The Grey Zone (2001)

grey_zone

The Grey Zone is the Holocaust movie that every other Holocaust movie isn’t. As Roger Ebert points out in his review, The Grey Zone denies us any kind of hope, which most other Holocaust movies do. Things may be bleak, but not all is forsaken. Here it is. That doesn’t mean there aren’t people who try to do good things, but the strength of the movie (or more specifically the script), is that it doesn’t allow you to find easy answers. Often the questions seem so difficult, that an answer seems impossible. I came to this movie after watching The Pianist (which I really liked, more than The Grey Zone), because the idea of an even tougher Holocaust movie intrigued me, if that word can even fit in that context. It is a good and uncomfortable movie, with some flaws that keep it from being great, but it definitely is a movie that stays with you. Which flaws? Some of the conversations just go on to long, reminding us that the movie’s origins are in a play (and all of it is done by Tim Blake Nelson, play, screenplay, direction), but the worst part is definitely Harvey Keitel’s accent. Everyone talks in normal English, but Keitel applies the heaviest German accent you can imagine and it’s unnecessary and completely ridiculous. Some of the other actors also evoke that feeling that they really wanted to play the part of a poor, conflicted Jew, starved and desperate, but this is not a movie that should boast itself with semi-big names (sorry, Natasha Lyonne, Mira Sorvino and Steve Buscemi, even David Arquette is more convincing). It’s unlike anything you’ve ever seen about the Holocaust and despite its missteps that counts for something. And the fact that you’ll probably never forget some of its images.

But apart from all that, the movie is successful because it puts almost all the characters in situations of impossible decisions. Granted, the movie doesn’t really deal with the conflict of any Germans as they fall simply into the evil Nazi category (similar to The Pianist, beside one exception). We follow a group of Jews who are employed as the Sonderkommando, helping with the gassing and cremation of other Jews to survive a bit longer and enjoy some comforts. The premise alone tells you most about the moral conflicts they are put in. Would you help to kill and burn other human beings to survive? That’s the question all the normal workers in the concentration camp have to answer for themselves, but even if that sounds somewhat easy (your own life seems worth more and you’re not saving anyone by refusing), the actual work also includes lying to the people who are about to be killed, helping to steal their valuables, carrying them out of the gas chambers and pushing them into the ovens. How do you answer that question now? Is that worth living a slightly longer and better life? Especially if you don't know if you’re the next who will be killed?
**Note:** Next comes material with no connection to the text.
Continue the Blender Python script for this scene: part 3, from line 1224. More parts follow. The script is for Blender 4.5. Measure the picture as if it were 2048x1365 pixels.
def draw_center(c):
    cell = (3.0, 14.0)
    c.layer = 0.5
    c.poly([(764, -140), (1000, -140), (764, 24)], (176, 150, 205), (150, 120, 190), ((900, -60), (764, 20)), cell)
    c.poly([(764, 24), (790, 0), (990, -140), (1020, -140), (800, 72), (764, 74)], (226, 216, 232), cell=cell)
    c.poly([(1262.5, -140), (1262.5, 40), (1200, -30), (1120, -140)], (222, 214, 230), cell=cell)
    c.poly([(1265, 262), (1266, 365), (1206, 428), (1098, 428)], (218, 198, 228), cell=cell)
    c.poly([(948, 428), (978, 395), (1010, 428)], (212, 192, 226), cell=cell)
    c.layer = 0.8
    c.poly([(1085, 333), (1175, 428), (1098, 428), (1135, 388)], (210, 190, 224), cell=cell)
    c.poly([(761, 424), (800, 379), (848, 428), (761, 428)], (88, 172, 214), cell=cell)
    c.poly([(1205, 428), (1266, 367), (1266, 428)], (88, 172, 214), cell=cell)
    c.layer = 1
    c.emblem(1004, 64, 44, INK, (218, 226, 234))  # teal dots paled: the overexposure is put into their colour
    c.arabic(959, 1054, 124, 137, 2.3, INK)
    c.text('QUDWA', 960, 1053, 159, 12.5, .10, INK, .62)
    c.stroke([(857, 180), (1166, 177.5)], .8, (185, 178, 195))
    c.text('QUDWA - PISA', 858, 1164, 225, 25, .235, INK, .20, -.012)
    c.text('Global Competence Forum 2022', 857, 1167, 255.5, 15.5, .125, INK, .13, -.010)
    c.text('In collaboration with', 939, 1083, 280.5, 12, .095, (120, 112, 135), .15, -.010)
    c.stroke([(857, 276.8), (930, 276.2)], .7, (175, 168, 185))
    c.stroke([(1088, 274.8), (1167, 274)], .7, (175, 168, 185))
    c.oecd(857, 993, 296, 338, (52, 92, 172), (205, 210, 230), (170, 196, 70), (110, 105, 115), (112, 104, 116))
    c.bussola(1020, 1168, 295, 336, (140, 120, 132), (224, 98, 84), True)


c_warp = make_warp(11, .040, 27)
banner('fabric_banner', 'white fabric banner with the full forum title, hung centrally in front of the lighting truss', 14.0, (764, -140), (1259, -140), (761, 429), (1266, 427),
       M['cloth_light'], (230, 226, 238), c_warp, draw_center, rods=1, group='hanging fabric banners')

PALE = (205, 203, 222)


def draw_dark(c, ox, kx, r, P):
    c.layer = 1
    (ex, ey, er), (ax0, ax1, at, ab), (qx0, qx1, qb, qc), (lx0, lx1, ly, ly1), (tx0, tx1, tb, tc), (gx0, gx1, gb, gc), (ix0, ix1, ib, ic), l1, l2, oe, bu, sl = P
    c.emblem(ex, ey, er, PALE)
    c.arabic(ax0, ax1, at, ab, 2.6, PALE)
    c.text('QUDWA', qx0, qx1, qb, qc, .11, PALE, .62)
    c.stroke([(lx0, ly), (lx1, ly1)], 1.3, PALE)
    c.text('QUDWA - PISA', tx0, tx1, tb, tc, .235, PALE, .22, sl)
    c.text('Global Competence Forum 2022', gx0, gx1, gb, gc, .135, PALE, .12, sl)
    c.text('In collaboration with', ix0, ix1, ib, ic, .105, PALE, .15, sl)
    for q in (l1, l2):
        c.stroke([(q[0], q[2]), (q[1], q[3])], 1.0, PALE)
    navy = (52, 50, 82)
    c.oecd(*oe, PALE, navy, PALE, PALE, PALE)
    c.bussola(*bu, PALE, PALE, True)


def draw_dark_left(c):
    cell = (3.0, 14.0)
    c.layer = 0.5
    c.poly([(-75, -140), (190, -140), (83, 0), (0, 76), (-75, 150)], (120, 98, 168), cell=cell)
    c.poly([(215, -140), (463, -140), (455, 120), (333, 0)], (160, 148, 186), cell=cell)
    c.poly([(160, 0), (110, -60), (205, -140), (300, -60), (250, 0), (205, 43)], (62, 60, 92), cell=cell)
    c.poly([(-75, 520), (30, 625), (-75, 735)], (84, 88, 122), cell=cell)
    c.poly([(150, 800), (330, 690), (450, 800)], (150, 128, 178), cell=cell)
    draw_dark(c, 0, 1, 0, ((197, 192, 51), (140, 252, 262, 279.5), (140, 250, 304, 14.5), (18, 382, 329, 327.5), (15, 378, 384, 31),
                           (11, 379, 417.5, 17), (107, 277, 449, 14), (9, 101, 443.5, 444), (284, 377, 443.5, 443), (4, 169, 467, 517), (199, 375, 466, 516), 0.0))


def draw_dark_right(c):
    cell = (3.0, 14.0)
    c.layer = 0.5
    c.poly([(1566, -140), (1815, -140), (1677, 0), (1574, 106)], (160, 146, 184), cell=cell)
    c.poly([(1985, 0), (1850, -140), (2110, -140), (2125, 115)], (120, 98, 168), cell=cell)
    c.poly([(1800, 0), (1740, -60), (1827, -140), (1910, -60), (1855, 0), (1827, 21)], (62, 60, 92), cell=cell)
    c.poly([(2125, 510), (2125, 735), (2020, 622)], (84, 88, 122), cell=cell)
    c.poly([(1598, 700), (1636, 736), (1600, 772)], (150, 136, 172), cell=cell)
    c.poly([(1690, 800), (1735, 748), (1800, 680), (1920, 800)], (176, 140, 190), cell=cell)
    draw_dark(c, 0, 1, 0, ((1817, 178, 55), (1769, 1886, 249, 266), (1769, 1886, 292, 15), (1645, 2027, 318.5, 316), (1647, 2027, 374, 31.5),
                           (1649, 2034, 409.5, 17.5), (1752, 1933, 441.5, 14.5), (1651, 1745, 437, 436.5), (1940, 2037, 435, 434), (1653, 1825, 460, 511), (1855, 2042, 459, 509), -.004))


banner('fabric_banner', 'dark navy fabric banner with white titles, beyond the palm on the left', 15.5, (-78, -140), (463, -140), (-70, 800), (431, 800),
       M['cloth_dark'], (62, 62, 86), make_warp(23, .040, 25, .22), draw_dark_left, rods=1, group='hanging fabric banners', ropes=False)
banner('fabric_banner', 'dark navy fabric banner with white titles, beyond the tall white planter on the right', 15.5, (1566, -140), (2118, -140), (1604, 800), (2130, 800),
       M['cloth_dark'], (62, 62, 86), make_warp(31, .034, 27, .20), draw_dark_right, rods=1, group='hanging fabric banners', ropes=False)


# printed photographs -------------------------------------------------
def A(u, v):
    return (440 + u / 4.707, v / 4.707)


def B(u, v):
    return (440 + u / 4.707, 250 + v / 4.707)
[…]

There is Dr. Nyiszli (Allan Corduner), who helps Josef Mengele with his experiments, so that his family survives. He mostly seems calm and relaxed about his work, but you see that it’s only possible for him to do this job, because he completely detaches himself from it. He does it out of love for his family, but you see what it does to him anyway. “There is no meaning,” he says at one point and again that is a question the movie asks. Is there meaning if these things happen? Does it mean something to live such a life instead of not living? The doctor is interesting because unlike the workers, he is a person of authority. And what else is the Holocaust then a story of authority? People are terminated because someone tells them too. Despite some oversimplification in the depiction of Nazis in many fictions, there is no fun in this. It’s about following orders, about doing what you’re told, about not following your own mind, right down to what many call the “unimaginable.” Once you’re used to listening to authority unconditionally and repress your self, there is nothing unimaginable because there is no imagination.

Grey Zone - Dr

Or consider the group of women, working in a munitions factory and planning to help with an uprising. They want to smuggle gunpowder to the men working in the camps, but have to consider the consequences. One woman asks: “If they find us, what do they do with the rest of our group?” Another woman argues that it makes no difference. The other women will probably be tortured if the powder is found, but since they are all going to be killed anyway, it doesn’t matter. Who is right here? Is it worth risking the lives of others to maybe save hundreds or thousands of people? And then it turns out to be true. They are caught and they are tortured but decide not to tell. Then other women are killed, until one of them speaks. It seems to be another impossible situation. Speak, and let the people who plan the uprising be killed, or don’t speak and let more innocents be killed. They take the only possible path for them. Is that the only answer? Could they have saved more lives?

Grey Zone - Women

As if all those terribly hard questions weren’t enough, the movie gives us wordless scenes of the horror of the Holocaust, probably some of the most terrifying images we’ve ever seen of it. The screams of the people in the gas chambers before the gas is dropped in. People being marched into the chambers while a band plays, while the smoke of the crematorium blackens the sky. Truckloads of ash. Endless executions. Piles of bodies being burned. The people on the trains. The movie forces us to look at those images, probably asking again: What would you do? What can be done? Is there meaning?

Grey Zone - Band

The movie ends without hope and without easy answers. It keeps its questions lingering over the dead bodies, the flames, the smoke, the ash. Its ending monologue is intended to make us think and while it’s almost too poetic for this movie, it at least gives us a little comfort in its poetry. At least this remains.